• Short problem: Filter the data below for the string "scene" and copy each matching line.

═══ Data section

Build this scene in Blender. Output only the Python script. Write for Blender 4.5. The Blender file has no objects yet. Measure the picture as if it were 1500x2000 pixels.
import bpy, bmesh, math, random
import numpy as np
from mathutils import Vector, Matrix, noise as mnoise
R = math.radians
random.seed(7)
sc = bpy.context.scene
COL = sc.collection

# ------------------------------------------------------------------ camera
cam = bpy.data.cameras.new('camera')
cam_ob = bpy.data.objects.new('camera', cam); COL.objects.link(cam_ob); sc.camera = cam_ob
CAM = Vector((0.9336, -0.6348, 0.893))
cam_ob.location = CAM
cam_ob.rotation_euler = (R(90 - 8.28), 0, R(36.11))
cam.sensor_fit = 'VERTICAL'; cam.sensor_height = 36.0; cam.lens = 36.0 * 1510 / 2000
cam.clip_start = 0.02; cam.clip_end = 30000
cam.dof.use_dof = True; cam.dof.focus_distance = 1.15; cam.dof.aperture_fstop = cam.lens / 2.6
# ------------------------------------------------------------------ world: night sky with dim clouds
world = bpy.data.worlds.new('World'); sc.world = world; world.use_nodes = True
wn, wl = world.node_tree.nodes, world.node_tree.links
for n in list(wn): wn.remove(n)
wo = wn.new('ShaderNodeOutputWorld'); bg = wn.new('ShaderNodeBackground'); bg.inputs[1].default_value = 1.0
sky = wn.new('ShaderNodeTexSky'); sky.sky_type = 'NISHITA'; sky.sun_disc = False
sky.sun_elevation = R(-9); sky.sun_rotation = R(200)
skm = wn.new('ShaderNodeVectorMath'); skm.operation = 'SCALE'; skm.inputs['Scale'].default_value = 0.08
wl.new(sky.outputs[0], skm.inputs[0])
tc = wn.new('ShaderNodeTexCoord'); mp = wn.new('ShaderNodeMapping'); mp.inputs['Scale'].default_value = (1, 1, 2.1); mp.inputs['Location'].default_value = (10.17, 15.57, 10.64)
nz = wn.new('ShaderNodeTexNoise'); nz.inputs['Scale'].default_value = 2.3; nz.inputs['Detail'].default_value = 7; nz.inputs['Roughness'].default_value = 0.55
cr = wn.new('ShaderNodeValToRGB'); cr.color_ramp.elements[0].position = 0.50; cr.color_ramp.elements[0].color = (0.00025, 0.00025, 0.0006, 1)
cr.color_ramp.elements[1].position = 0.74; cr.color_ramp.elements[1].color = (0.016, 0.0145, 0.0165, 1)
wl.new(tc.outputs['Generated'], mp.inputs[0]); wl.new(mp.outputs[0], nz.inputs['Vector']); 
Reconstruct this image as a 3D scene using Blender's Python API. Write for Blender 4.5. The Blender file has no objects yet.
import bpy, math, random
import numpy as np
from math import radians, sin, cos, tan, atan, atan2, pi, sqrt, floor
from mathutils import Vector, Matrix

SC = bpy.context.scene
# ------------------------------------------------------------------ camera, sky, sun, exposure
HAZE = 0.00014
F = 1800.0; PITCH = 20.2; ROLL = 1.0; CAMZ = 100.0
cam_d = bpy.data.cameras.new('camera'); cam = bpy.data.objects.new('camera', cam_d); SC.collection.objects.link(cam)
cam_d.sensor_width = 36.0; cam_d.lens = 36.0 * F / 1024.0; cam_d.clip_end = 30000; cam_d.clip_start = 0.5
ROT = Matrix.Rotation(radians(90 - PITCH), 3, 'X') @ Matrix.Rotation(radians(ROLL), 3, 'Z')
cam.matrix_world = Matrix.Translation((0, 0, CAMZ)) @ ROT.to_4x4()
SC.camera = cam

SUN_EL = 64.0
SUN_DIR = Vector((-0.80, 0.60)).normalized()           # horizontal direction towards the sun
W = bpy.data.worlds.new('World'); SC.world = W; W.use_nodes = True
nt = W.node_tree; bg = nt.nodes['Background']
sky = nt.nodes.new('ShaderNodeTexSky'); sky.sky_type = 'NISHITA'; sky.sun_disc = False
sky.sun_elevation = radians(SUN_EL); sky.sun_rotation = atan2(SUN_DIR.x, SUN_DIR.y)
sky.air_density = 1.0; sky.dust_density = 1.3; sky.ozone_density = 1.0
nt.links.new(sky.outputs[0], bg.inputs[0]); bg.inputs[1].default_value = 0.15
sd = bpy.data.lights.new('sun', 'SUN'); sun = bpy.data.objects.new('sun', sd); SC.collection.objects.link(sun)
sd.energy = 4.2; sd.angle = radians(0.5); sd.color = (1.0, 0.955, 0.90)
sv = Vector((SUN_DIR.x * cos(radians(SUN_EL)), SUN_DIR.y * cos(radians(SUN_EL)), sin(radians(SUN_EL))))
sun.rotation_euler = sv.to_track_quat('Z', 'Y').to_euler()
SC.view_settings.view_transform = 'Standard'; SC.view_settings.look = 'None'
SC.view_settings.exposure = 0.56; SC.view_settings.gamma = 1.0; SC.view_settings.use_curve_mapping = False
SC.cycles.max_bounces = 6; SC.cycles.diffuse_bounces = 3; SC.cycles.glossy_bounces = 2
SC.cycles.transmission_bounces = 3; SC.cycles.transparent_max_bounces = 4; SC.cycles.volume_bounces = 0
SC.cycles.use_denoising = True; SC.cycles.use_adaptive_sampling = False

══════

• Complete answer:
Build this scene in Blender. Output only the Python script. Write for Blender 4.5. The Blender file has no objects yet. Measure the picture as if it were 1500x2000 pixels.
sc = bpy.context.scene
Reconstruct this image as a 3D scene using Blender's Python API. Write for Blender 4.5. The Blender file has no objects yet.
SC = bpy.context.scene